3. Provide calibrated photographs. Including color reference target, lighting documentation, and ICC profile.

4. Provide contextual information.

  • Original pigment identification (if known)
  • Estimated degradation history
  • Substrate type and preparation
  • Any previous treatments in the area

5. Specify the match criteria. What ΔE tolerance is acceptable? Under which illuminant should the match be optimized? What surface properties (matte, semi-gloss) are required?

6. Establish a feedback loop. The receiving lab should send back spectral data or Lab* values of their test mixtures for remote evaluation before applying to the textile.

Emerging Standards

The conservation field is slowly moving toward standardized color communication:

  • The AIC (American Institute for Conservation) has published guidelines for digital imaging that include color management recommendations
  • ICOM-CC working groups on preventive conservation have addressed environmental color monitoring
  • ISO 3664 specifies viewing conditions for color evaluation, providing a common reference

However, there is no widely adopted standard specifically for inter-institutional color data exchange in conservation. This is an area ripe for development.

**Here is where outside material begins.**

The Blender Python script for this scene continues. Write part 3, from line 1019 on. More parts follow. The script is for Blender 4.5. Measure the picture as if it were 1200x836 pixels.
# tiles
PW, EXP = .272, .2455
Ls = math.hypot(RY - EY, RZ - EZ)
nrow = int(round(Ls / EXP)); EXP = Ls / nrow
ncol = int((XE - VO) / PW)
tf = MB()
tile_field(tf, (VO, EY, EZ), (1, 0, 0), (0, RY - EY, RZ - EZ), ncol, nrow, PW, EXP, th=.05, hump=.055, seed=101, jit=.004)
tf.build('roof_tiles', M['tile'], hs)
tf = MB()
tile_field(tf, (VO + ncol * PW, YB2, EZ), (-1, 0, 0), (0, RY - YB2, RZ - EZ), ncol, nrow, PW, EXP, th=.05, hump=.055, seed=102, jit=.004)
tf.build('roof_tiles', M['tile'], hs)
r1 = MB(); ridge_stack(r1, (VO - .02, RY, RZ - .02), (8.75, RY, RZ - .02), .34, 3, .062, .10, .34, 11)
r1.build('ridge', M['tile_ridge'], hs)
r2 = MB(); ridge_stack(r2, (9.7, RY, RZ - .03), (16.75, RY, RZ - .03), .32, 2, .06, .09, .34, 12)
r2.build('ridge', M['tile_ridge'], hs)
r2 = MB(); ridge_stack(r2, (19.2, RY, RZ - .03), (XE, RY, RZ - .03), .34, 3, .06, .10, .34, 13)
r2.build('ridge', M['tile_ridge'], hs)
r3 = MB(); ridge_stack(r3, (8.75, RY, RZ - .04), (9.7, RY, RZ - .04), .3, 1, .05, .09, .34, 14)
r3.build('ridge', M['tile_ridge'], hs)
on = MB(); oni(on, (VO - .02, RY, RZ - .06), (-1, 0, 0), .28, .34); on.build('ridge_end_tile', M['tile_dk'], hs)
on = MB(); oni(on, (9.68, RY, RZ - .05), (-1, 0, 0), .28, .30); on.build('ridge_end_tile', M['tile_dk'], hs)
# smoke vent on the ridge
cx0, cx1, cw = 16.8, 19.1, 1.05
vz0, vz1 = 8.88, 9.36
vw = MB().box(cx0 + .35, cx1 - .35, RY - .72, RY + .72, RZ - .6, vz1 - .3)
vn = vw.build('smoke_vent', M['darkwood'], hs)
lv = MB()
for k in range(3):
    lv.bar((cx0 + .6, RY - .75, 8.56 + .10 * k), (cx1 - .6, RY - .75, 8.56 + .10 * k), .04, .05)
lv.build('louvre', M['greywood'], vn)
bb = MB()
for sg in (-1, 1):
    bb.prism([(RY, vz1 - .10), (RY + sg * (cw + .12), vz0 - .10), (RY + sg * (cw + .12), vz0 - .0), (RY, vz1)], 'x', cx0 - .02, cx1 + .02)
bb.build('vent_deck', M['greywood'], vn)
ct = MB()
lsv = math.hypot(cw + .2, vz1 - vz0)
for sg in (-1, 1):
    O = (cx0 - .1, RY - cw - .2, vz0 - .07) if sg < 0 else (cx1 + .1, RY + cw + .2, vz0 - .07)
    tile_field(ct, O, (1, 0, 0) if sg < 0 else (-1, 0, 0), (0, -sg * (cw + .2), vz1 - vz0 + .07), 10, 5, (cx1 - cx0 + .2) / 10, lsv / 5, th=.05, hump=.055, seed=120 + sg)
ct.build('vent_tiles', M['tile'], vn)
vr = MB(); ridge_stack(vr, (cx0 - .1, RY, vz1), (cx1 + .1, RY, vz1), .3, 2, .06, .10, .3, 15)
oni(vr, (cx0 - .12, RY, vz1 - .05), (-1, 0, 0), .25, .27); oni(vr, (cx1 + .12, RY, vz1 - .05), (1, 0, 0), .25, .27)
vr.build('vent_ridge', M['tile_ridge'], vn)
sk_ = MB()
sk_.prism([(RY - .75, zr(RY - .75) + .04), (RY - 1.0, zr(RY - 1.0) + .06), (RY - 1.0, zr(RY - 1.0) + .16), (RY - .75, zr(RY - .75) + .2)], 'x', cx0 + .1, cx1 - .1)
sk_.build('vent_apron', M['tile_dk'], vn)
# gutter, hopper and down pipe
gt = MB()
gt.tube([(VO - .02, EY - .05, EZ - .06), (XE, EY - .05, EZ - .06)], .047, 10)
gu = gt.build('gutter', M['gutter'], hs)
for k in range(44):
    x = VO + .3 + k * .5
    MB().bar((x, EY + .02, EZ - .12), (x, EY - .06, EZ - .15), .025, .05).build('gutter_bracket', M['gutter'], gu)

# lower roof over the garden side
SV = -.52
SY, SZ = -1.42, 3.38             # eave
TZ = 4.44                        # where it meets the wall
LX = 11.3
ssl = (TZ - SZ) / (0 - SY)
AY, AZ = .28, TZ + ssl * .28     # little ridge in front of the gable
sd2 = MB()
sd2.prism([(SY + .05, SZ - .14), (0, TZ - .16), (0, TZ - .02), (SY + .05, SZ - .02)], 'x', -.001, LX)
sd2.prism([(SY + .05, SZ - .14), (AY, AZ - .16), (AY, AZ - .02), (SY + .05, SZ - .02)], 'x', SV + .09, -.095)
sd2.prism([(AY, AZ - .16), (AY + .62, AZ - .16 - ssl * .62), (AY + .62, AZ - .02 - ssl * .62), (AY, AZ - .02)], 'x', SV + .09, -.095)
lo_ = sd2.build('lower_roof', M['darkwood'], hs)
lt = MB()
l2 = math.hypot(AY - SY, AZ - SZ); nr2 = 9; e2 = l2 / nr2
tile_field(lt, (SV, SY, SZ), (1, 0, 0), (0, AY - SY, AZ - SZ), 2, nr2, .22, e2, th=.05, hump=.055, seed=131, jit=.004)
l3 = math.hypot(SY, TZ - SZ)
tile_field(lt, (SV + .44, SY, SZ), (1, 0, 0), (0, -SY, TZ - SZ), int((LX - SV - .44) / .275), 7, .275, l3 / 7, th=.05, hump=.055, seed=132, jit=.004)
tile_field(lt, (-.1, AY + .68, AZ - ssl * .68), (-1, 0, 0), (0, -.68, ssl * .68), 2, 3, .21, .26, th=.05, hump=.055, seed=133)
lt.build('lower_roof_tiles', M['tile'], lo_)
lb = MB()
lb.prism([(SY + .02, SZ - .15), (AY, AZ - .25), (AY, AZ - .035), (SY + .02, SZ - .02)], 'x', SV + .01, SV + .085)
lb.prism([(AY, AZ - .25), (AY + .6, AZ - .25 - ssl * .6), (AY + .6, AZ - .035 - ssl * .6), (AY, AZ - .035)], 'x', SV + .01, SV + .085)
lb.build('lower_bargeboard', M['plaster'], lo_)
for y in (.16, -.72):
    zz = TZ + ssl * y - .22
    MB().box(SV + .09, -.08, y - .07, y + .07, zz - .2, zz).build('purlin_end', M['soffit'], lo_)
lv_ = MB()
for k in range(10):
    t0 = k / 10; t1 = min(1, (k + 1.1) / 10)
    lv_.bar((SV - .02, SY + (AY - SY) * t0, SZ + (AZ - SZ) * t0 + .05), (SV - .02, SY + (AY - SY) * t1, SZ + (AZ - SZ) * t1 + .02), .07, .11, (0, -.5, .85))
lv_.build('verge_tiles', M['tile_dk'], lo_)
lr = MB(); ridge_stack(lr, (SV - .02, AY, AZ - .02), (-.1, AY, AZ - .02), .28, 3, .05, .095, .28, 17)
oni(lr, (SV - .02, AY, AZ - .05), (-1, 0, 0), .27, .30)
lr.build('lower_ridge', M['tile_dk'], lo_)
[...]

The Role of Shared Degradation Models

When two labs share not just color measurements but degradation model parameters, they gain an additional layer of communication:

"The target color matches our model output with UV set to 7, humidity to 5, oxidation to 6, and pollutants to 3, using the madder/aluminum mordant degradation pathway."

This tells the receiving lab not just what the color is, but why it is that color — enabling them to adjust for local differences in conservation pigment suppliers, application methods, and evaluation conditions.